Quote, without change, all of the lines that follow.

**RAW DATA**
_ _ _ _ _

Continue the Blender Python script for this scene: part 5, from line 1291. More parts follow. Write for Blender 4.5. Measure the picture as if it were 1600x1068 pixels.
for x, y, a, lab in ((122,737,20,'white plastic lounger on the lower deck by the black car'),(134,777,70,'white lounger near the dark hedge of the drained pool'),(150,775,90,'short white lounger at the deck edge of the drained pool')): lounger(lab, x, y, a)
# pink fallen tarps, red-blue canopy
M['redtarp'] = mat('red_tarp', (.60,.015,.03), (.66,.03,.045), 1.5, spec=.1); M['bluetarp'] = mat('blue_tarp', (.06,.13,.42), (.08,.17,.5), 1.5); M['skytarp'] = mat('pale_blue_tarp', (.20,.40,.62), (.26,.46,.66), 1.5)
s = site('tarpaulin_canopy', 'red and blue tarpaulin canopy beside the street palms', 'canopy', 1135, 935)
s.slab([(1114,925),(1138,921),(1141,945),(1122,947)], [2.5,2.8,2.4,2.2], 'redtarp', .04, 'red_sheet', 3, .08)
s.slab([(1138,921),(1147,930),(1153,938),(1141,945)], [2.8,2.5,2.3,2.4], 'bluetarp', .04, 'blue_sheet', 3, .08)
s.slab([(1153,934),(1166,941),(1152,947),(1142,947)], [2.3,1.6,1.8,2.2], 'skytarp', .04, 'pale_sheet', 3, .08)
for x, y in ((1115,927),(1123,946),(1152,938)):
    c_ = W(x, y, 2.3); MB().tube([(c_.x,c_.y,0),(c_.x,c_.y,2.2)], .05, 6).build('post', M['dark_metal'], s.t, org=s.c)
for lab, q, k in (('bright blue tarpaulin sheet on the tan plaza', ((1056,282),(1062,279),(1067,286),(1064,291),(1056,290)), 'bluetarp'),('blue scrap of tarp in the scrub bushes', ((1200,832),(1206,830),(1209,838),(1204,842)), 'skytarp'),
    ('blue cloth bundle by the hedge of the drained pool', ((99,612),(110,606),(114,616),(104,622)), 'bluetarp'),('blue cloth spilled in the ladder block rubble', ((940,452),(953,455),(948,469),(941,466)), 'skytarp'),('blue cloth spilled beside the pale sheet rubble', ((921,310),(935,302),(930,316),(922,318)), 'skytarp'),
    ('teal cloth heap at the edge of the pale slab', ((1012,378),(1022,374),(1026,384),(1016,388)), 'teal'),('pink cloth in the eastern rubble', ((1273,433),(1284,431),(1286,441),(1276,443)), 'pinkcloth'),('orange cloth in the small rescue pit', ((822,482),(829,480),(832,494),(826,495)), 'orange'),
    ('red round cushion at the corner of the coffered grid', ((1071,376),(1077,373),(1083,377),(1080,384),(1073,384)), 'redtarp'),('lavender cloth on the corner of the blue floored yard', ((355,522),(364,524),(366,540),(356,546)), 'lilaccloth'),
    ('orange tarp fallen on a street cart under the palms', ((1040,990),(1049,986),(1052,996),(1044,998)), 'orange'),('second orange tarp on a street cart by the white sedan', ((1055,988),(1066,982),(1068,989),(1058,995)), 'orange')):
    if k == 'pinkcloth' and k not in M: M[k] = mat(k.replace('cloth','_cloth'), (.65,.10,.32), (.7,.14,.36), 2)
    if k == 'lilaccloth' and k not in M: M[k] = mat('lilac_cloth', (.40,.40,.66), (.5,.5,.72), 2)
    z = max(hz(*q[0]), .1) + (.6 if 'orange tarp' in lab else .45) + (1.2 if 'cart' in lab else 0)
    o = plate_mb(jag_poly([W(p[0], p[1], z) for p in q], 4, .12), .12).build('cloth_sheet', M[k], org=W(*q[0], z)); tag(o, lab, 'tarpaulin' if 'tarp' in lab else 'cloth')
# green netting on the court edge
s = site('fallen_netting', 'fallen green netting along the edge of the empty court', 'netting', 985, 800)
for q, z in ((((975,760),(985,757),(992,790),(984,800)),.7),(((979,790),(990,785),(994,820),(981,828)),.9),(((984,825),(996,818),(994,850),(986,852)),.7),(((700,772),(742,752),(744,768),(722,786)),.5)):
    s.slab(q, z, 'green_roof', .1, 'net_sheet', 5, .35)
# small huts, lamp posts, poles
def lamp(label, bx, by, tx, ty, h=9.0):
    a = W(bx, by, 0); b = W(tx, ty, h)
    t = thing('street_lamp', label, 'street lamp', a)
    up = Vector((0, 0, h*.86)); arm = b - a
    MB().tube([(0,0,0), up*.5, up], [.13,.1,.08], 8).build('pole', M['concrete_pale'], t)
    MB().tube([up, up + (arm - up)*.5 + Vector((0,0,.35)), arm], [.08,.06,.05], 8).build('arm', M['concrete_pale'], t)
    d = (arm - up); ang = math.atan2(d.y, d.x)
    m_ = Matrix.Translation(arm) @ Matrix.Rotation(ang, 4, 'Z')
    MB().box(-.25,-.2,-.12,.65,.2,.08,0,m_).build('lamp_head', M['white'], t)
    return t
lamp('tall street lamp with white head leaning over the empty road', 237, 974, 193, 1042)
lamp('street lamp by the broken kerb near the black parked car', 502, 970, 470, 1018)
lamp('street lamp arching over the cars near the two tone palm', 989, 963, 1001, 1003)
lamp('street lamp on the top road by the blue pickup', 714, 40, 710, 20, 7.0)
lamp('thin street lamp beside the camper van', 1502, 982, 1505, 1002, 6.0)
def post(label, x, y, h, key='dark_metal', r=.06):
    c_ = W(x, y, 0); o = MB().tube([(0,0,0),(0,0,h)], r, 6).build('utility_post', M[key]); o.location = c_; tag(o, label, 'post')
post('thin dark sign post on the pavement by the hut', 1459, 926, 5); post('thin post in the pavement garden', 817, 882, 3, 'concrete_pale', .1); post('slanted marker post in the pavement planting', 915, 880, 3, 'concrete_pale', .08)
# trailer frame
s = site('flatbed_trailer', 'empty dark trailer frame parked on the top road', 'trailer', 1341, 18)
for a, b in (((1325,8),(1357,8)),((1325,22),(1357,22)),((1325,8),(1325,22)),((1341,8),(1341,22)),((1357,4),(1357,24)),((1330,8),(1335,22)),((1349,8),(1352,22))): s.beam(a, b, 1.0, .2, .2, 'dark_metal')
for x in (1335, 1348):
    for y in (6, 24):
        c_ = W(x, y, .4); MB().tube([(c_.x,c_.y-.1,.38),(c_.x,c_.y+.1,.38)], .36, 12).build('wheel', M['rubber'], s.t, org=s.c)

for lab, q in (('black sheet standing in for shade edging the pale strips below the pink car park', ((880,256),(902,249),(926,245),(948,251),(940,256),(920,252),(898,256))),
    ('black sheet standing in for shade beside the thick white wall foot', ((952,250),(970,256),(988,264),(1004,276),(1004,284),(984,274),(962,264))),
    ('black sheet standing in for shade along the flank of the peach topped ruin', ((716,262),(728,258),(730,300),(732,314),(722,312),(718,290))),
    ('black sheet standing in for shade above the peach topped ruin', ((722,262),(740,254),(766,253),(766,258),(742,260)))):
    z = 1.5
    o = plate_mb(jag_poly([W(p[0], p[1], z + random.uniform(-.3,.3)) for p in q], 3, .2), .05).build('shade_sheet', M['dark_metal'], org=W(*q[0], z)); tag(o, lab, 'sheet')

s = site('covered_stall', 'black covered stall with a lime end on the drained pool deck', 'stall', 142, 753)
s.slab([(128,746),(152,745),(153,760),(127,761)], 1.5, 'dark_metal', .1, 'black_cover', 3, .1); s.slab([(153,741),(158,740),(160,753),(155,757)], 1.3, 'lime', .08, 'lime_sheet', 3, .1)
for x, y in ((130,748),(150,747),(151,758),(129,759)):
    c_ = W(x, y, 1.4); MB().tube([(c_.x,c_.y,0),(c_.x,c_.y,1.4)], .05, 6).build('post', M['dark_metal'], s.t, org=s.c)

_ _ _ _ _

**SOLUTION**
Continue the Blender Python script for this scene: part 5, from line 1291. More parts follow. Write for Blender 4.5. Measure the picture as if it were 1600x1068 pixels.
for x, y, a, lab in ((122,737,20,'white plastic lounger on the lower deck by the black car'),(134,777,70,'white lounger near the dark hedge of the drained pool'),(150,775,90,'short white lounger at the deck edge of the drained pool')): lounger(lab, x, y, a)
# pink fallen tarps, red-blue canopy
M['redtarp'] = mat('red_tarp', (.60,.015,.03), (.66,.03,.045), 1.5, spec=.1); M['bluetarp'] = mat('blue_tarp', (.06,.13,.42), (.08,.17,.5), 1.5); M['skytarp'] = mat('pale_blue_tarp', (.20,.40,.62), (.26,.46,.66), 1.5)
s = site('tarpaulin_canopy', 'red and blue tarpaulin canopy beside the street palms', 'canopy', 1135, 935)
s.slab([(1114,925),(1138,921),(1141,945),(1122,947)], [2.5,2.8,2.4,2.2], 'redtarp', .04, 'red_sheet', 3, .08)
s.slab([(1138,921),(1147,930),(1153,938),(1141,945)], [2.8,2.5,2.3,2.4], 'bluetarp', .04, 'blue_sheet', 3, .08)
s.slab([(1153,934),(1166,941),(1152,947),(1142,947)], [2.3,1.6,1.8,2.2], 'skytarp', .04, 'pale_sheet', 3, .08)
for x, y in ((1115,927),(1123,946),(1152,938)):
    c_ = W(x, y, 2.3); MB().tube([(c_.x,c_.y,0),(c_.x,c_.y,2.2)], .05, 6).build('post', M['dark_metal'], s.t, org=s.c)
for lab, q, k in (('bright blue tarpaulin sheet on the tan plaza', ((1056,282),(1062,279),(1067,286),(1064,291),(1056,290)), 'bluetarp'),('blue scrap of tarp in the scrub bushes', ((1200,832),(1206,830),(1209,838),(1204,842)), 'skytarp'),
    ('blue cloth bundle by the hedge of the drained pool', ((99,612),(110,606),(114,616),(104,622)), 'bluetarp'),('blue cloth spilled in the ladder block rubble', ((940,452),(953,455),(948,469),(941,466)), 'skytarp'),('blue cloth spilled beside the pale sheet rubble', ((921,310),(935,302),(930,316),(922,318)), 'skytarp'),
    ('teal cloth heap at the edge of the pale slab', ((1012,378),(1022,374),(1026,384),(1016,388)), 'teal'),('pink cloth in the eastern rubble', ((1273,433),(1284,431),(1286,441),(1276,443)), 'pinkcloth'),('orange cloth in the small rescue pit', ((822,482),(829,480),(832,494),(826,495)), 'orange'),
    ('red round cushion at the corner of the coffered grid', ((1071,376),(1077,373),(1083,377),(1080,384),(1073,384)), 'redtarp'),('lavender cloth on the corner of the blue floored yard', ((355,522),(364,524),(366,540),(356,546)), 'lilaccloth'),
    ('orange tarp fallen on a street cart under the palms', ((1040,990),(1049,986),(1052,996),(1044,998)), 'orange'),('second orange tarp on a street cart by the white sedan', ((1055,988),(1066,982),(1068,989),(1058,995)), 'orange')):
    if k == 'pinkcloth' and k not in M: M[k] = mat(k.replace('cloth','_cloth'), (.65,.10,.32), (.7,.14,.36), 2)
    if k == 'lilaccloth' and k not in M: M[k] = mat('lilac_cloth', (.40,.40,.66), (.5,.5,.72), 2)
    z = max(hz(*q[0]), .1) + (.6 if 'orange tarp' in lab else .45) + (1.2 if 'cart' in lab else 0)
    o = plate_mb(jag_poly([W(p[0], p[1], z) for p in q], 4, .12), .12).build('cloth_sheet', M[k], org=W(*q[0], z)); tag(o, lab, 'tarpaulin' if 'tarp' in lab else 'cloth')
# green netting on the court edge
s = site('fallen_netting', 'fallen green netting along the edge of the empty court', 'netting', 985, 800)
for q, z in ((((975,760),(985,757),(992,790),(984,800)),.7),(((979,790),(990,785),(994,820),(981,828)),.9),(((984,825),(996,818),(994,850),(986,852)),.7),(((700,772),(742,752),(744,768),(722,786)),.5)):
    s.slab(q, z, 'green_roof', .1, 'net_sheet', 5, .35)
# small huts, lamp posts, poles
def lamp(label, bx, by, tx, ty, h=9.0):
    a = W(bx, by, 0); b = W(tx, ty, h)
    t = thing('street_lamp', label, 'street lamp', a)
    up = Vector((0, 0, h*.86)); arm = b - a
    MB().tube([(0,0,0), up*.5, up], [.13,.1,.08], 8).build('pole', M['concrete_pale'], t)
    MB().tube([up, up + (arm - up)*.5 + Vector((0,0,.35)), arm], [.08,.06,.05], 8).build('arm', M['concrete_pale'], t)
    d = (arm - up); ang = math.atan2(d.y, d.x)
    m_ = Matrix.Translation(arm) @ Matrix.Rotation(ang, 4, 'Z')
    MB().box(-.25,-.2,-.12,.65,.2,.08,0,m_).build('lamp_head', M['white'], t)
    return t
lamp('tall street lamp with white head leaning over the empty road', 237, 974, 193, 1042)
lamp('street lamp by the broken kerb near the black parked car', 502, 970, 470, 1018)
lamp('street lamp arching over the cars near the two tone palm', 989, 963, 1001, 1003)
lamp('street lamp on the top road by the blue pickup', 714, 40, 710, 20, 7.0)
lamp('thin street lamp beside the camper van', 1502, 982, 1505, 1002, 6.0)
def post(label, x, y, h, key='dark_metal', r=.06):
    c_ = W(x, y, 0); o = MB().tube([(0,0,0),(0,0,h)], r, 6).build('utility_post', M[key]); o.location = c_; tag(o, label, 'post')
post('thin dark sign post on the pavement by the hut', 1459, 926, 5); post('thin post in the pavement garden', 817, 882, 3, 'concrete_pale', .1); post('slanted marker post in the pavement planting', 915, 880, 3, 'concrete_pale', .08)
# trailer frame
s = site('flatbed_trailer', 'empty dark trailer frame parked on the top road', 'trailer', 1341, 18)
for a, b in (((1325,8),(1357,8)),((1325,22),(1357,22)),((1325,8),(1325,22)),((1341,8),(1341,22)),((1357,4),(1357,24)),((1330,8),(1335,22)),((1349,8),(1352,22))): s.beam(a, b, 1.0, .2, .2, 'dark_metal')
for x in (1335, 1348):
    for y in (6, 24):
        c_ = W(x, y, .4); MB().tube([(c_.x,c_.y-.1,.38),(c_.x,c_.y+.1,.38)], .36, 12).build('wheel', M['rubber'], s.t, org=s.c)

for lab, q in (('black sheet standing in for shade edging the pale strips below the pink car park', ((880,256),(902,249),(926,245),(948,251),(940,256),(920,252),(898,256))),
    ('black sheet standing in for shade beside the thick white wall foot', ((952,250),(970,256),(988,264),(1004,276),(1004,284),(984,274),(962,264))),
    ('black sheet standing in for shade along the flank of the peach topped ruin', ((716,262),(728,258),(730,300),(732,314),(722,312),(718,290))),
    ('black sheet standing in for shade above the peach topped ruin', ((722,262),(740,254),(766,253),(766,258),(742,260)))):
    z = 1.5
    o = plate_mb(jag_poly([W(p[0], p[1], z + random.uniform(-.3,.3)) for p in q], 3, .2), .05).build('shade_sheet', M['dark_metal'], org=W(*q[0], z)); tag(o, lab, 'sheet')

s = site('covered_stall', 'black covered stall with a lime end on the drained pool deck', 'stall', 142, 753)
s.slab([(128,746),(152,745),(153,760),(127,761)], 1.5, 'dark_metal', .1, 'black_cover', 3, .1); s.slab([(153,741),(158,740),(160,753),(155,757)], 1.3, 'lime', .08, 'lime_sheet', 3, .1)
for x, y in ((130,748),(150,747),(151,758),(129,759)):
    c_ = W(x, y, 1.4); MB().tube([(c_.x,c_.y,0),(c_.x,c_.y,1.4)], .05, 6).build('post', M['dark_metal'], s.t, org=s.c)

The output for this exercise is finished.